The plastic bag is quickly knotted and taken out to the trash barrel. Cans of air freshener are sprayed, all the ceiling fans get turned on and I get busy cleaning up the liquid from the top of the fridge and the floor. It takes a while, but eventually we are able to breathe again.


Peter said...

Nice work, locating and disposing of the offending oder. Could you come by my house and see if you can hunt down the elusive Whiff. Although it has not been around in a while.

Elizabeth said...


Damselfly said...

Wow, you're good when a smell like that wakes you up in the middle of the night ... from another room, even .... must've been pretty bad.

Stella said...

Ewwww! I hate when stuff like that happens!

Did you have fun???

Mrs. Chicky said...

Eeeew. Eeeeeeeewwwww. EEEWWWWWW.

I don't blame you for throwing out that bowl as well. I would have done the same thing.

Mary P. said...

Eeew. NOTHING stinks like a rotten onion. Except maybe rotten tomato. Chasing down the Whiff? (Love that word, Peter!) That's my job in this house. My sweetie has sinus problems that really reduce his sense of smell, so if there's a Whiff, I'm the lucky one tracking it down.

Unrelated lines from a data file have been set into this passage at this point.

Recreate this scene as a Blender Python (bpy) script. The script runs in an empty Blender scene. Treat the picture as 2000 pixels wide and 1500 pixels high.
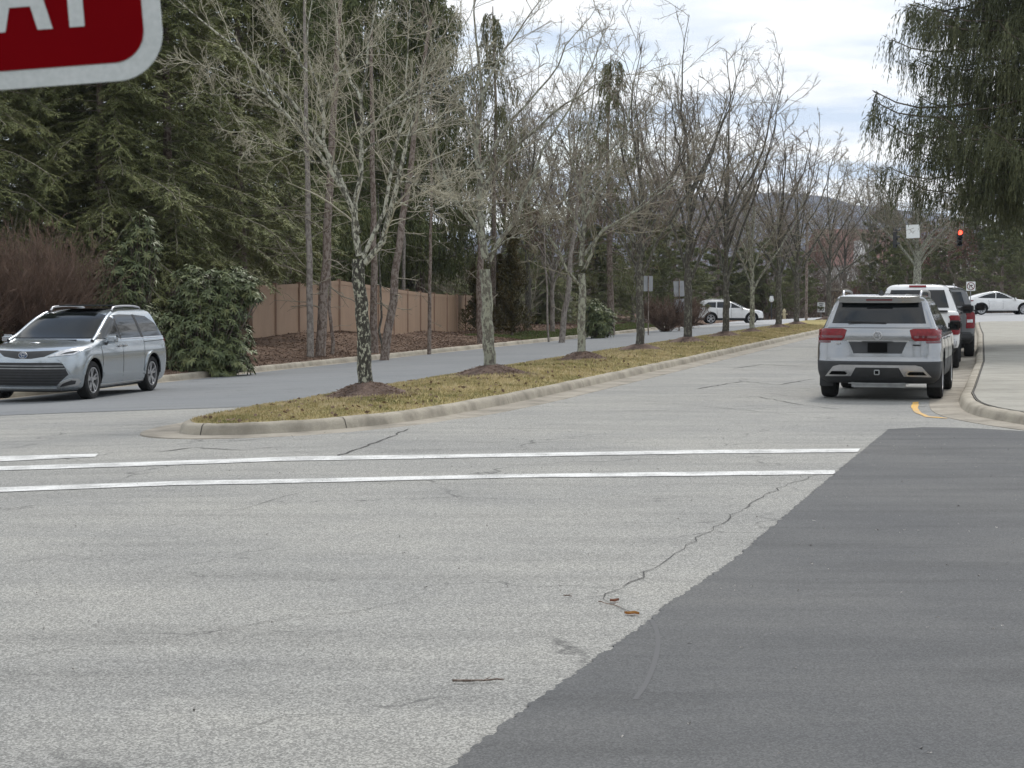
import bpy, bmesh, math, random
import numpy as np
from mathutils import Vector, Matrix
S = bpy.context.scene
COL = S.collection
# ---------------------------------------------------------------- camera, sky, sun, exposure
F = 3500.0; CX = 1000.0; CY = 750.0; HY = 577.0; CH = 1.7
PITCH = math.atan((CY-HY)/F)
cd = bpy.data.cameras.new("camera"); cam = bpy.data.objects.new("camera", cd); COL.objects.link(cam)
cam.location = (0, 0, CH); cam.rotation_euler = (math.pi/2-PITCH, 0, 0)
cd.sensor_width = 36; cd.lens = F/2000*36; cd.clip_start = 0.05; cd.clip_end = 12000
cd.dof.use_dof = True; cd.dof.focus_distance = 32; cd.dof.aperture_fstop = 30
S.camera = cam
SUN_EL = math.radians(52); SUN_AZ = math.radians(22)      # azimuth measured from +Y towards +X
w = bpy.data.worlds.new("World"); S.world = w; w.use_nodes = True
nt = w.node_tree; N = nt.nodes; L = nt.links; N.clear()
out = N.new('ShaderNodeOutputWorld'); mix = N.new('ShaderNodeMixShader')
bg1 = N.new('ShaderNodeBackground'); bg2 = N.new('ShaderNodeBackground')
sky = N.new('ShaderNodeTexSky'); sky.sky_type = 'NISHITA'; sky.sun_disc = False
sky.sun_elevation = SUN_EL; sky.sun_rotation = SUN_AZ
bg1.inputs[1].default_value = 0.12; L.new(sky.outputs[0], bg1.inputs[0])
tc = N.new('ShaderNodeTexCoord'); sep = N.new('ShaderNodeSeparateXYZ'); L.new(tc.outputs['Generated'], sep.inputs[0])
mx = N.new('ShaderNodeMath'); mx.operation = 'MAXIMUM'; L.new(sep.outputs[2], mx.inputs[0]); mx.inputs[1].default_value = 0.0
ad = N.new('ShaderNodeMath'); ad.operation = 'ADD'; L.new(mx.outputs[0], ad.inputs[0]); ad.inputs[1].default_value = 0.10
dv = N.new('ShaderNodeVectorMath'); dv.operation = 'DIVIDE'; L.new(tc.outputs['Generated'], dv.inputs[0])
cmb = N.new('ShaderNodeCombineXYZ')
for i in (0, 1): L.new(ad.outputs[0], cmb.inputs[i])
cmb.inputs[2].default_value = 1; L.new(cmb.outputs[0], dv.inputs[1])
mp = N.new('ShaderNodeMapping'); mp.inputs['Location'].default_value = (1.3, 0.55, 0); mp.inputs['Scale'].default_value = (0.8, 0.9, 0.0)
L.new(dv.outputs[0], mp.inputs[0])
n1 = N.new('ShaderNodeTexNoise'); n1.inputs['Scale'].default_value = 1.1; n1.inputs['Detail'].default_value = 9; n1.inputs['Roughness'].default_value = 0.55
L.new(mp.outputs[0], n1.inputs[0])
r1 = N.new('ShaderNodeValToRGB'); r1.color_ramp.elements[0].position = 0.33; r1.color_ramp.elements[1].position = 0.47
r1.color_ramp.elements[0].color = (0.35, 0.35, 0.35, 1)
L.new(n1.outputs[0], r1.inputs[0]); L.new(r1.outputs[0], mix.inputs[0])
n2 = N.new('ShaderNodeTexNoise'); n2.inputs['Scale'].default_value = 2.3; n2.inputs['Detail'].default_value = 7; L.new(mp.outputs[0], n2.inputs[0])
r2 = N.new('ShaderNodeValToRGB'); r2.color_ramp.elements[0].position = 0.38; r2.color_ramp.elements[1].position = 0.56
r2.color_ramp.elements[0].color = (0.60, 0.70, 0.84, 1); r2.color_ramp.elements[1].color = (0.97, 0.985, 1.0, 1)
L.new(n2.outputs[0], r2.inputs[0]); L.new(r2.outputs[0], bg2.inputs[0]); bg2.inputs[1].default_value = 0.92
L.new(bg1.outputs[0], mix.inputs[1]); L.new(bg2.outputs[0], mix.inputs[2]); L.new(mix.outputs[0], out.inputs[0])
sl = bpy.data.lights.new("sun", 'SUN'); sl.energy = 1.5; sl.angle = math.radians(12); sl.color = (1, 0.95, 0.88)
so = bpy.data.objects.new("sun", sl); COL.objects.link(so)
sd = Vector((math.sin(SUN_AZ)*math.cos(SUN_EL), math.cos(SUN_AZ)*math.cos(SUN_EL), math.sin(SUN_EL)))
so.rotation_euler = sd.to_track_quat('Z', 'Y').to_euler(); so.location = (0, 0, 60)
vs = S.view_settings; vs.view_transform = 'Standard'; vs.look = 'None'; vs.gamma = 1; vs.exposure = 0.41; vs.use_curve_mapping = False
S.render.engine = 'CYCLES'; S.cycles.max_bounces = 6; S.cycles.transparent_max_bounces = 6

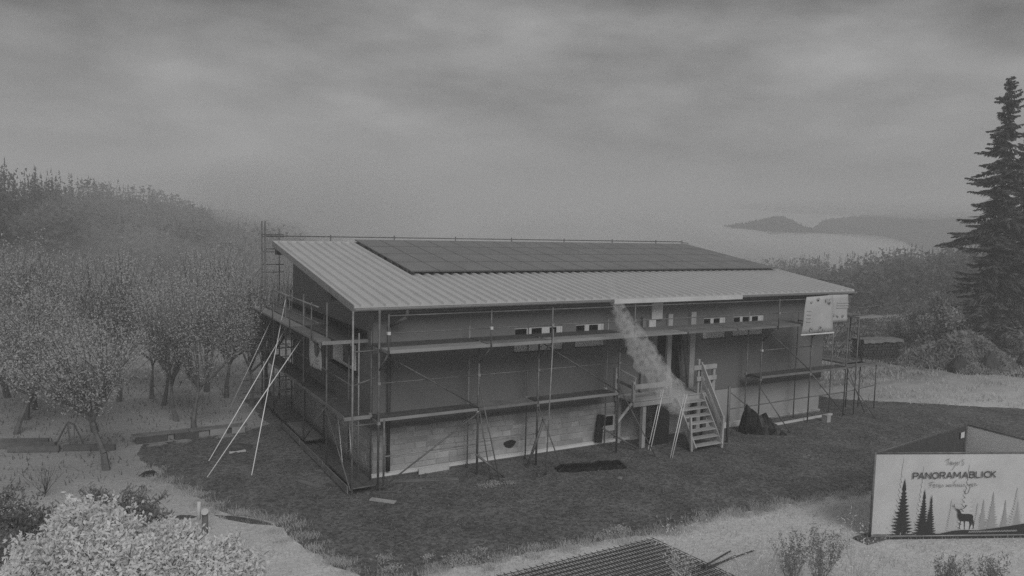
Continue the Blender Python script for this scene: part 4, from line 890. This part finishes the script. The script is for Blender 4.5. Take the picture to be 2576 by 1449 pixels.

He says he's glad he can't hardly smell, since most of the time the stuff I notice is GROSS.

Oblivious Maven said...

Blech! That fridge motor radiates heat, I'd quit putting that stuff up there to expire so fast.

Your kids have kept you from cooking, haven't they? Made you a little distracted? Yup!

Mommy off the Record said...

The onion LIQUIFIED?? Wow, that must have been some smell! LOL

Approximately every six months I forget about an onion somewhere in my pantry or refrigerator. That smell is so gross! Totally grosser than dirty diapers!

carrie said...

Sounds like and assignment for the show "Dirty Jobs" on the Discovery Channel! Way to go not losing your cookies mama!!


ps. why are the mommies always the lucky ones to find strange, scary and smelly things while the daddies are slumbering away? I swear, this always happens in my house!

beth said...

Oh, that's awful. I was so afraid it was going to be something...wet that was once...solid.

Thanks for the link! I've done the same.

Lady M said...

Yuuuuuck! Every so often, I'm grateful that I was too lazy to remove some vegetable from its plastic bag before putting it in the fridge . . . because those liquid veggies, eeeew.

By the way, that Elmo was pretty scary. I might have run off screaming too.

Thanks for stopping by my site!

Binkytown said...

Ewwwwww! Time for the febreeze- I love that stuff!